11/09/2011

Smoke Gets in Your Eyes

Well, I keep trying....that's the good news. The bad news is that this blogs seems to have gone from "happily ever after" to a repeating series of train wrecks on the rails of love...

Partner and I are already splitting up housekeeping. I have to conclude that I'm just not fit to live with...I seem to expect too much of myself and others on this planet.

There's no fighting, no major personal hassles being dealt with, I just can't live the way he does. My little cabin was waiting for me and I'm almost all tucked back in there. He's going to be a neighbor now and I'm even looking forward to it. The music will still be good. The recording will be fun, the jam sessions will be great! It will just all be better if I can go home when it's not fun for me....

I know me well enough to know that, after a time, I will be lonely again and probably try to find another to be with here. But I'm taking another long break, I think. My heart is tired...

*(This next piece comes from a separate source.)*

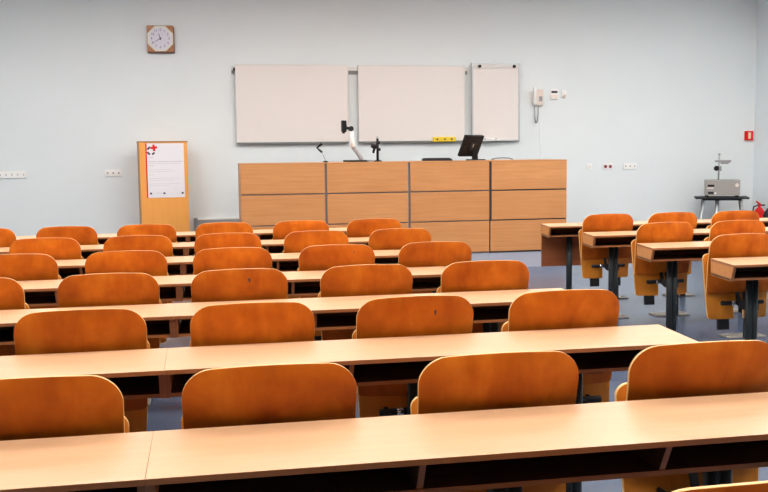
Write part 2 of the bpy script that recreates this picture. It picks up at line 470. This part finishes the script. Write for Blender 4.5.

Thought I'd jump on here and let you all know I'm still kicking, but I've had to back up and punt one more time...

I'll be busy getting the cabin ready for winter and expect I'll be back around here. The writing bug is crawling around in my head again and I think it's going to bite me soon...and it's going to be a long winter....


Is it really so hard to just be honest with each other? And why is it so hard to be honest with ourselves? That seems to me to be the biggest problem with  relationships....just simple honesty...

So I'm back in my beloved little cabin and glad to have it. It's a peaceful haven and a refuge for me and, I hope, for all my friends and family...

Let's see what happens next, shall we?